● PROBLEM: Work out how many lines in the data hold the word "picture", and reply with that number only.

## Begin DATA SHOWN

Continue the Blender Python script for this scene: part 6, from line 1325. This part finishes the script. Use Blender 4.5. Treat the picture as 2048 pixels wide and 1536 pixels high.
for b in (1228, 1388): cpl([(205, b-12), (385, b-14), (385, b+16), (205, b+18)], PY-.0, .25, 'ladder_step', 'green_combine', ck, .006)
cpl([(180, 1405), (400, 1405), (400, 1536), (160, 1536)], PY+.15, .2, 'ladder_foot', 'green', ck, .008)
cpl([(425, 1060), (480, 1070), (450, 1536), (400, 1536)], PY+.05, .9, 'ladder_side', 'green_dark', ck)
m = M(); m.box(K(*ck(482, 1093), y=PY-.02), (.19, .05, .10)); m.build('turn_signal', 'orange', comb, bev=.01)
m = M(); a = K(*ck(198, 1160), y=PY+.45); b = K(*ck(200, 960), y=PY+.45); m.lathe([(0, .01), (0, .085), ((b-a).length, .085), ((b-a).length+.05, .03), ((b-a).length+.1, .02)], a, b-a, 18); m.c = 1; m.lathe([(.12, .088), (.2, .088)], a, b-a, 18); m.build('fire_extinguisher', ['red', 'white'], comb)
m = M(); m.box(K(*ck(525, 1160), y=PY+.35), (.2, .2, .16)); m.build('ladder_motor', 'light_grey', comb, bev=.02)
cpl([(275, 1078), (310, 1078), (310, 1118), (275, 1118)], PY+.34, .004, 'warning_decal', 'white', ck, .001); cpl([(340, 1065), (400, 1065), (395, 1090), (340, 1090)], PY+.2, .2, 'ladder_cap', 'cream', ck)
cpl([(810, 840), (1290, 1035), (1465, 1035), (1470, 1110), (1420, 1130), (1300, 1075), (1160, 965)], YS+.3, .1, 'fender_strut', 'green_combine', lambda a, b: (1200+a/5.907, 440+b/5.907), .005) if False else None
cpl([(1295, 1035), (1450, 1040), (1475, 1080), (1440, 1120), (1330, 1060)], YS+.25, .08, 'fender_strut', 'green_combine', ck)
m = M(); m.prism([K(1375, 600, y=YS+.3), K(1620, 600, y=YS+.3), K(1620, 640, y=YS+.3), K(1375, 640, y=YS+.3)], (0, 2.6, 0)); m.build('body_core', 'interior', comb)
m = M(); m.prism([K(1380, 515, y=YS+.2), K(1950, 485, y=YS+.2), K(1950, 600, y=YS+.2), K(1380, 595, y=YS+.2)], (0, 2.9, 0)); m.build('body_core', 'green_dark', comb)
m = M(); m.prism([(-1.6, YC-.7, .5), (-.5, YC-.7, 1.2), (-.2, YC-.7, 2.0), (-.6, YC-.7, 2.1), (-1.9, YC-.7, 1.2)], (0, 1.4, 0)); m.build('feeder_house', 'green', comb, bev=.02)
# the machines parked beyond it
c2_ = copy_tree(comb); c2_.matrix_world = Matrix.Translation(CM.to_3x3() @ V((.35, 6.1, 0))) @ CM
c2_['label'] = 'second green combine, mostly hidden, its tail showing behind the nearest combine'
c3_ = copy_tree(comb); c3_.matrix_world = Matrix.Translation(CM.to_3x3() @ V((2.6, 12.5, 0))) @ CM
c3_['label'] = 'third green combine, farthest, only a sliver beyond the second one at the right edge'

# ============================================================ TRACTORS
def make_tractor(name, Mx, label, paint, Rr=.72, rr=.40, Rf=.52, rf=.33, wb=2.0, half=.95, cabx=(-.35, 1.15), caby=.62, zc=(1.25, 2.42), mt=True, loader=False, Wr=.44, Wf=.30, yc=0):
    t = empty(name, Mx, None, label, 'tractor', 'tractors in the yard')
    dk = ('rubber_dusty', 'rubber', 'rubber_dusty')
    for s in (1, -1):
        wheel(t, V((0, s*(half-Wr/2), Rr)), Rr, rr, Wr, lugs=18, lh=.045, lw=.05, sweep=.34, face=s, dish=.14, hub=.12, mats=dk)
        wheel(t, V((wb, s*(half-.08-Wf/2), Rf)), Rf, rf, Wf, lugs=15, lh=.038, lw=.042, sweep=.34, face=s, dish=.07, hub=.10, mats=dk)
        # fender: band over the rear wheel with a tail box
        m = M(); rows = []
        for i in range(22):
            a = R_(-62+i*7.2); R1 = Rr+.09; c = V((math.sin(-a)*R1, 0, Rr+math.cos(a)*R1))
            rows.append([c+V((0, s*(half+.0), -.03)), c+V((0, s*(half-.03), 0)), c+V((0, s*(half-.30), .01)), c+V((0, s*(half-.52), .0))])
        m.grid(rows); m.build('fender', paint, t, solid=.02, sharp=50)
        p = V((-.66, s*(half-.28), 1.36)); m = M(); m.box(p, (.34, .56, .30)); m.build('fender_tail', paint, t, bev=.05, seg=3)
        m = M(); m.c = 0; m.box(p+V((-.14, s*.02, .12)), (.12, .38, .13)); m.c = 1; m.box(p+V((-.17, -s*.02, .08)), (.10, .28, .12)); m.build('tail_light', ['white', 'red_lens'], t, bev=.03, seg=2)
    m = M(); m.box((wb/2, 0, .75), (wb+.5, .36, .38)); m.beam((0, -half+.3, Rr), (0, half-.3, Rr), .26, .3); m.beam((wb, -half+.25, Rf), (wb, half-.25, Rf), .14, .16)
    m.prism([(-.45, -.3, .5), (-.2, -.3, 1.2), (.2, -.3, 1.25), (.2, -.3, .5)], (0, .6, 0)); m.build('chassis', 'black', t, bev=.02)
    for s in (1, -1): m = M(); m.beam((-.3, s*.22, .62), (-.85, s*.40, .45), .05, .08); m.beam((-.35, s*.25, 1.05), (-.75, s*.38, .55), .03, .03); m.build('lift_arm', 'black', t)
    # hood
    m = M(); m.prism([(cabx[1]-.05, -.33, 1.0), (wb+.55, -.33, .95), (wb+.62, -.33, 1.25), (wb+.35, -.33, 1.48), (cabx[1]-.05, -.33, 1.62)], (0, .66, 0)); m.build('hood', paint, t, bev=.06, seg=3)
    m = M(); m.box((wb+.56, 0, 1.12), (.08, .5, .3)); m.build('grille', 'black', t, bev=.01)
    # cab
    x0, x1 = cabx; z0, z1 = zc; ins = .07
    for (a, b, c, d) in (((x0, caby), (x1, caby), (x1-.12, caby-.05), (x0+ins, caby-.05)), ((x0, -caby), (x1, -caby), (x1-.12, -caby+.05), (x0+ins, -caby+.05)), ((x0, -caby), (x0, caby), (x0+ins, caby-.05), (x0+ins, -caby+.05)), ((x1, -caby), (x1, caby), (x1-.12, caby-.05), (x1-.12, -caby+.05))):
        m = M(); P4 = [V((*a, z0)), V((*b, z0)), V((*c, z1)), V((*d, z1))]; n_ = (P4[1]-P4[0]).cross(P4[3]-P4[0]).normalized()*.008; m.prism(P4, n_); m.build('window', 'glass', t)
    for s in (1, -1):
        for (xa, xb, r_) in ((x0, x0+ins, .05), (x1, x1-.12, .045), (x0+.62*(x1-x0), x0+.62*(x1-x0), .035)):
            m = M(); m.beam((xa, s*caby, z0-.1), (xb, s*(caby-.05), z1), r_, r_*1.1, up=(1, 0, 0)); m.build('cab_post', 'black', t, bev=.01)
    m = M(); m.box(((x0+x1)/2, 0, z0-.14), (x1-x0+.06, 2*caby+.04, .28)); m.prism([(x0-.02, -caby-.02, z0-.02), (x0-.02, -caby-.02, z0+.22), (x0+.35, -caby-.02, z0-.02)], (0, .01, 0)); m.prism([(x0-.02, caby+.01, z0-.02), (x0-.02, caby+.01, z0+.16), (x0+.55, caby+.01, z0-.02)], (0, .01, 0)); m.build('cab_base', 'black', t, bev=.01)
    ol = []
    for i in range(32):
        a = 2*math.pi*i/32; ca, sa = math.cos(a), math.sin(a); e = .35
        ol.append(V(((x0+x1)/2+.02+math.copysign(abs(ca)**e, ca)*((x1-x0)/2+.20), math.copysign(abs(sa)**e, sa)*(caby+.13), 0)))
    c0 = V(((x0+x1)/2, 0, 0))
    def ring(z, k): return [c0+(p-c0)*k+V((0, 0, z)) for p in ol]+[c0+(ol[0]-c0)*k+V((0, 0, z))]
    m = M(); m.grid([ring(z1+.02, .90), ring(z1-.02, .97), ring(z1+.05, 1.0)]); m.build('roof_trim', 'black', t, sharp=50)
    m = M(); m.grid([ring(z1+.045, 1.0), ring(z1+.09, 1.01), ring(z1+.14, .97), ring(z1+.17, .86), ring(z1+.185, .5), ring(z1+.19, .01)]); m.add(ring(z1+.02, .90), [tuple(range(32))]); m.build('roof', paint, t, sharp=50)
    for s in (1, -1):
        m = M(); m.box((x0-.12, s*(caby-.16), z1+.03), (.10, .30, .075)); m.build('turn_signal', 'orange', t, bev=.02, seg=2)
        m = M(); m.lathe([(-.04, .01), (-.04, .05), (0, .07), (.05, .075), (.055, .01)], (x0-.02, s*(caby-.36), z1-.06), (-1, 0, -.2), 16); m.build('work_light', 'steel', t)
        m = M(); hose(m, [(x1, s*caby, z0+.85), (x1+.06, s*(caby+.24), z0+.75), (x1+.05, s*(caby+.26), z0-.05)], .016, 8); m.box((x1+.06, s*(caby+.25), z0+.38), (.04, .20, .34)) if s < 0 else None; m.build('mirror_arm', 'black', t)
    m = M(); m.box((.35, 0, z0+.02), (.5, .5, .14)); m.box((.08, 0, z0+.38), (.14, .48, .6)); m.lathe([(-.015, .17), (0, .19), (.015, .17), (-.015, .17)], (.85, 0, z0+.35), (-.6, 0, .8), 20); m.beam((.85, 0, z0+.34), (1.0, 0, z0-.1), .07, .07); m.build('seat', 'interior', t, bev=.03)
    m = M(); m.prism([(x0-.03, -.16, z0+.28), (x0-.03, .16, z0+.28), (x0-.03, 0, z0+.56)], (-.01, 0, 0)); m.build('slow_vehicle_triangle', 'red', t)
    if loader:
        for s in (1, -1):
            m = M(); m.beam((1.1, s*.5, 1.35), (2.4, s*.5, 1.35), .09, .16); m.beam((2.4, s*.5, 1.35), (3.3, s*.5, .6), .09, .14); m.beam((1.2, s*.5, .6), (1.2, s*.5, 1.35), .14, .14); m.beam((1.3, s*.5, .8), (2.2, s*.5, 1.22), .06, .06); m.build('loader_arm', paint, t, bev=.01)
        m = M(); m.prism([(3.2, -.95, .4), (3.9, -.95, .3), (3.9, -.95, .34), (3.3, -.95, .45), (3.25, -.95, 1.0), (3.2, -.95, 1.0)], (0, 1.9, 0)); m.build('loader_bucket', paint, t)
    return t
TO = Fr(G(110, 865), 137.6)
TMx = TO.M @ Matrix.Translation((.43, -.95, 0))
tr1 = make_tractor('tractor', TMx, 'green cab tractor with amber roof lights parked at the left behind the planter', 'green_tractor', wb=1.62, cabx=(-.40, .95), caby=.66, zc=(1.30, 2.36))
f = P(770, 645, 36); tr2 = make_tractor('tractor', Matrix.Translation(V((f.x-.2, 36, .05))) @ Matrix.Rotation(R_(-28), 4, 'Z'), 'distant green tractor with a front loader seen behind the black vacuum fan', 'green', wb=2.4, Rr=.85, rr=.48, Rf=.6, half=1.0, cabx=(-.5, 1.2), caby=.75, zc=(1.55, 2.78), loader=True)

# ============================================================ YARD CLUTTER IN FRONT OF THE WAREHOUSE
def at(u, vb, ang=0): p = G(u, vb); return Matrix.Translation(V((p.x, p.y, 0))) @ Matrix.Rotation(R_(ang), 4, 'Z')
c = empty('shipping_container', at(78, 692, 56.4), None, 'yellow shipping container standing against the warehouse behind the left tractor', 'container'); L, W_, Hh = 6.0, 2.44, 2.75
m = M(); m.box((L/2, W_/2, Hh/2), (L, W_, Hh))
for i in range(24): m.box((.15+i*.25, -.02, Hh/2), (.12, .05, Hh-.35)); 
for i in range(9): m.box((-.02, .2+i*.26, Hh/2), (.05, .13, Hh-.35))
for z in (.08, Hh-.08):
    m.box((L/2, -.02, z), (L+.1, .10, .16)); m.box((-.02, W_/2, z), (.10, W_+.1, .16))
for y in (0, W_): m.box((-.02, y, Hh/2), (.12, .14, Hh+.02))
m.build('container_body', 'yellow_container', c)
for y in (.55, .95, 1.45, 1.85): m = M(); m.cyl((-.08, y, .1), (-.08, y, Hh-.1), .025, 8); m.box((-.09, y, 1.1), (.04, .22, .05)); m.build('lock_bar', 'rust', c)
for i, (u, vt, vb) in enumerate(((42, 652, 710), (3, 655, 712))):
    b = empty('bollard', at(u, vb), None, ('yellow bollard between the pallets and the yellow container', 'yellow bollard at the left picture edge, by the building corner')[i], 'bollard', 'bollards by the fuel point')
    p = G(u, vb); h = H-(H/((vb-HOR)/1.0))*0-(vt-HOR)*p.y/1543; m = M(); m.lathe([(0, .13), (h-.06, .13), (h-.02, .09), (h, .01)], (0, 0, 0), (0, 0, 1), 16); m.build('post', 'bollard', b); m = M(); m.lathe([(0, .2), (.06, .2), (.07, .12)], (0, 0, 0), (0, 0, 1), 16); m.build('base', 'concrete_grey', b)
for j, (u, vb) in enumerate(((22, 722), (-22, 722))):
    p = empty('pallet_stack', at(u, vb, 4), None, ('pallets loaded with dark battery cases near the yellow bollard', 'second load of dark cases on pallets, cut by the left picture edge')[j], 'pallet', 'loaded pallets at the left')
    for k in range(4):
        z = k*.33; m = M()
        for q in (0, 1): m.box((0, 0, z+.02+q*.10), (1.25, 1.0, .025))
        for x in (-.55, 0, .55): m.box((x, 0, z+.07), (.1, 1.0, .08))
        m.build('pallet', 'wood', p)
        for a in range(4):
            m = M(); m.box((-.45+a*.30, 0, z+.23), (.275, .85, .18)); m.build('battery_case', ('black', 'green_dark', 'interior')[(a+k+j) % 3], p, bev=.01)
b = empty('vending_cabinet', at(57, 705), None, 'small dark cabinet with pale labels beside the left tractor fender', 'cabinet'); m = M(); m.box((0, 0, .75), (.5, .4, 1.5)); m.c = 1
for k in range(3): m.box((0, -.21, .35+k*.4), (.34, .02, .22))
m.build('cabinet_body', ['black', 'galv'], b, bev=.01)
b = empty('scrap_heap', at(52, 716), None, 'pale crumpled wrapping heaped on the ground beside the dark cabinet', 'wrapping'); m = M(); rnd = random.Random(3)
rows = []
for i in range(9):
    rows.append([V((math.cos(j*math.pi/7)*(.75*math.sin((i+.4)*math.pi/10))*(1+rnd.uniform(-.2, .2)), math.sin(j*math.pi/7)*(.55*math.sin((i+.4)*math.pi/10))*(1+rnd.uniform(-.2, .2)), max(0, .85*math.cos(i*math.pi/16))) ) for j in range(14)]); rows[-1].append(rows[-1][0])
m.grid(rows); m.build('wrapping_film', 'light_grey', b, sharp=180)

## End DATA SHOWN

● EXERCISE ANSWER: 3